Records shown:
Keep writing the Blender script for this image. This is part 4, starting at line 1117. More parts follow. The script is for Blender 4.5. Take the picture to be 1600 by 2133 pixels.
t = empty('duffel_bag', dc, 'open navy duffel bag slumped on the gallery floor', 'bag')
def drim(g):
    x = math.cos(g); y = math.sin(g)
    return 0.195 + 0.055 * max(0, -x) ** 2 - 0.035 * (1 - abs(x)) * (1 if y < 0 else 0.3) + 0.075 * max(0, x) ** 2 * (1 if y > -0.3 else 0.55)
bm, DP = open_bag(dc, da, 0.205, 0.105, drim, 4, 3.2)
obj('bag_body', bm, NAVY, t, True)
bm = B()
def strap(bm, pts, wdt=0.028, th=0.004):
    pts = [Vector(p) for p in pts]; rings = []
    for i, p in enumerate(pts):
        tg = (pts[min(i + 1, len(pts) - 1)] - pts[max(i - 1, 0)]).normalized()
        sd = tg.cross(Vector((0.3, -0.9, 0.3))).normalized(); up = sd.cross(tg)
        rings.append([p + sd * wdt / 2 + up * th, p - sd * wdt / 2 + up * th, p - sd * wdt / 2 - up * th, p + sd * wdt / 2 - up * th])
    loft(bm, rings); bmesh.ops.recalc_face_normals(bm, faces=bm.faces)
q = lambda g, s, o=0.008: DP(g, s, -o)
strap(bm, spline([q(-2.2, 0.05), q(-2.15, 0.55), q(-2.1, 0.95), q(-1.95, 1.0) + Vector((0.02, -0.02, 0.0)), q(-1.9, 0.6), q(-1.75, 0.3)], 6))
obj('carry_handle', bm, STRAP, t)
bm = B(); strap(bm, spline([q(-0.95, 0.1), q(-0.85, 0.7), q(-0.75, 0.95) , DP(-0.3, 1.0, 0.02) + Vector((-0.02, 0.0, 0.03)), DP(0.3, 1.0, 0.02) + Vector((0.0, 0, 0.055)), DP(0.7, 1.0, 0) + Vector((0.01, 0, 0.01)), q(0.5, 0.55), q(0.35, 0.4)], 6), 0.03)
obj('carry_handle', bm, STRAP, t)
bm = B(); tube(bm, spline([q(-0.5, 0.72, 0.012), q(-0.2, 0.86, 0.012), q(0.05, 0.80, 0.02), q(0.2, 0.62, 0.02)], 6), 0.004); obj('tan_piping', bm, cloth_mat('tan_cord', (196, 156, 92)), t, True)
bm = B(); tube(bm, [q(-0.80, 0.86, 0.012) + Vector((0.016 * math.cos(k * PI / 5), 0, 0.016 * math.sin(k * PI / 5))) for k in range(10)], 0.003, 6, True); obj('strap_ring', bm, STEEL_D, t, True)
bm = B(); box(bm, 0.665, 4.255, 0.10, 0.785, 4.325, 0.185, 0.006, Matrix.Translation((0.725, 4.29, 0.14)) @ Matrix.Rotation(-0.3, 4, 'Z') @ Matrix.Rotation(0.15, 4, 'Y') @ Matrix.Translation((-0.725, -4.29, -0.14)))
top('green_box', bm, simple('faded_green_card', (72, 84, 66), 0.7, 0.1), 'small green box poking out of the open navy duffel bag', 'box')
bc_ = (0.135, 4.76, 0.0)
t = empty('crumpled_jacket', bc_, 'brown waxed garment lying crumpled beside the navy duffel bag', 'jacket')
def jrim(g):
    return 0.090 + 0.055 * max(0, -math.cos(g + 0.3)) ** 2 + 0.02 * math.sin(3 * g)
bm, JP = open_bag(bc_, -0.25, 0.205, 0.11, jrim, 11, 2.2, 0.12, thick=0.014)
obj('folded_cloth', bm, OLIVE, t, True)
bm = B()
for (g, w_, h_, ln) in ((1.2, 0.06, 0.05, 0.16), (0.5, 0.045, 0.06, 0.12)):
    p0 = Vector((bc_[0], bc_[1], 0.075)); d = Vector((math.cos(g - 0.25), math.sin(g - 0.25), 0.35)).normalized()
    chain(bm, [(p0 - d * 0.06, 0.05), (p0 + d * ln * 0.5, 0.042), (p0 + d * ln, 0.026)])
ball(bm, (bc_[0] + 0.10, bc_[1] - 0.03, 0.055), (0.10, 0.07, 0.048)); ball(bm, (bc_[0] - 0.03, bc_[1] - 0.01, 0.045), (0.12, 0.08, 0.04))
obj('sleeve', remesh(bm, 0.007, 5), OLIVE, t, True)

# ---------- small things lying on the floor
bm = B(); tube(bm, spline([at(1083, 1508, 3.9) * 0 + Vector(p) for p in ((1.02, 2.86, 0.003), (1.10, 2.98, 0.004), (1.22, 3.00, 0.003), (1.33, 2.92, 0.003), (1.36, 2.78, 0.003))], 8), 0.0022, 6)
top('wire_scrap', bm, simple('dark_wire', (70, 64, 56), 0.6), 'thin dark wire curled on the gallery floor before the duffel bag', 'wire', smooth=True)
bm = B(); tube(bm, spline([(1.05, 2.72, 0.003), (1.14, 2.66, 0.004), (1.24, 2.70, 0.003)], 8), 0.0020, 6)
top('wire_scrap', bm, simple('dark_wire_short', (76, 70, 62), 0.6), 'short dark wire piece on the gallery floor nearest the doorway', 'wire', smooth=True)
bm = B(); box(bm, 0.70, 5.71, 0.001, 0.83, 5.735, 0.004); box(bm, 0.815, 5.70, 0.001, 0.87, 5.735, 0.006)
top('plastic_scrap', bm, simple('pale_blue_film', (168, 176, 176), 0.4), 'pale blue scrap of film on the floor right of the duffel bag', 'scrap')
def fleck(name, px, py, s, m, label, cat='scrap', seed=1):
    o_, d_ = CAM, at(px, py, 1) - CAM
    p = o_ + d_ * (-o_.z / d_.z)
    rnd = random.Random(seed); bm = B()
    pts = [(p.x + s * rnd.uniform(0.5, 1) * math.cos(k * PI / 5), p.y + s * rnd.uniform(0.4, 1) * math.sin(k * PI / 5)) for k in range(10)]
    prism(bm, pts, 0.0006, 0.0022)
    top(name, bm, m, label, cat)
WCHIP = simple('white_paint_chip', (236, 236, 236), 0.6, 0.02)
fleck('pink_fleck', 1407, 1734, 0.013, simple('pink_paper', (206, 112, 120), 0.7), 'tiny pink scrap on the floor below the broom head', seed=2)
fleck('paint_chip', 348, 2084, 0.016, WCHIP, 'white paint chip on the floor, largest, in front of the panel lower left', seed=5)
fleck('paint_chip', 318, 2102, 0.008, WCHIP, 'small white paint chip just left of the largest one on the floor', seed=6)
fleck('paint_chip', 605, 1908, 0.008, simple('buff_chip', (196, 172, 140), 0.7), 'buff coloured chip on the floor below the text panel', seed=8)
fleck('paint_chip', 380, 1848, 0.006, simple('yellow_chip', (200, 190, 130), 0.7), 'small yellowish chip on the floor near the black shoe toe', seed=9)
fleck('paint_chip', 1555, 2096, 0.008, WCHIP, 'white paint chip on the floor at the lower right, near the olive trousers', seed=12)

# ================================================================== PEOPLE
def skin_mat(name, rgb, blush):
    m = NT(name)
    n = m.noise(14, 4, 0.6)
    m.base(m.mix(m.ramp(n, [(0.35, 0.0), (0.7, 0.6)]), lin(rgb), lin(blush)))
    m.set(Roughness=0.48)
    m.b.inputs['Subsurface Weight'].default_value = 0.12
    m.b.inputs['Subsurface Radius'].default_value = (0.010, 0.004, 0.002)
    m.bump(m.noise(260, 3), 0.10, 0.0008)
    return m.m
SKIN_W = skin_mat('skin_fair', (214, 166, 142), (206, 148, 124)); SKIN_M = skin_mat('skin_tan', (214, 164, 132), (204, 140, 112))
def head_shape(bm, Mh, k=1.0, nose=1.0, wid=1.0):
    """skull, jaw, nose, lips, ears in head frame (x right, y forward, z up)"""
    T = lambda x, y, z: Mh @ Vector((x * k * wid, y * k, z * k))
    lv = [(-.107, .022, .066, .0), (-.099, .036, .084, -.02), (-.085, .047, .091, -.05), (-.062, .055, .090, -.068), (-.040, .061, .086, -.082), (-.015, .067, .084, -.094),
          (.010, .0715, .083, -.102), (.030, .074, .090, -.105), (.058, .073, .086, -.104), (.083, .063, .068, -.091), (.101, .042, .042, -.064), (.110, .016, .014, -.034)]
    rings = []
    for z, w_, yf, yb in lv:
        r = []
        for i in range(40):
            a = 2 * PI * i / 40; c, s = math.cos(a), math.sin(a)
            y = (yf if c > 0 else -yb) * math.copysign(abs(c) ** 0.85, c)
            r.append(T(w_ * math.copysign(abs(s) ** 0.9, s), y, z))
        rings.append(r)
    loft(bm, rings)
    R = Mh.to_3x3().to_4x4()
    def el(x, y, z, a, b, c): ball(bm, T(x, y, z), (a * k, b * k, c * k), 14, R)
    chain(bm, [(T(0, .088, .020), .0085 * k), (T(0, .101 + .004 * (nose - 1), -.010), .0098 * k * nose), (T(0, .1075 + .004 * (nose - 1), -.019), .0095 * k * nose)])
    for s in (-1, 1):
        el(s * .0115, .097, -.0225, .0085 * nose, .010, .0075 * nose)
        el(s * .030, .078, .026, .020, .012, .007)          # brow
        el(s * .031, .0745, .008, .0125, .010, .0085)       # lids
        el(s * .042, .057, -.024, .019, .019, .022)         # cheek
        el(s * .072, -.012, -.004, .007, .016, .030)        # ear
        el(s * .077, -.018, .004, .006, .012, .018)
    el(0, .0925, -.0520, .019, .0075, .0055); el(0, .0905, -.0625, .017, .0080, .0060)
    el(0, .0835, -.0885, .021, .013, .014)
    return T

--

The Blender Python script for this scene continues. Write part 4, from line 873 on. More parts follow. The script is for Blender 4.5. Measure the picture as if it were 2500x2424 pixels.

Exercise description: Find each line holding the string "pixels" and copy it out.

Answer:
Keep writing the Blender script for this image. This is part 4, starting at line 1117. More parts follow. The script is for Blender 4.5. Take the picture to be 1600 by 2133 pixels.
The Blender Python script for this scene continues. Write part 4, from line 873 on. More parts follow. The script is for Blender 4.5. Measure the picture as if it were 2500x2424 pixels.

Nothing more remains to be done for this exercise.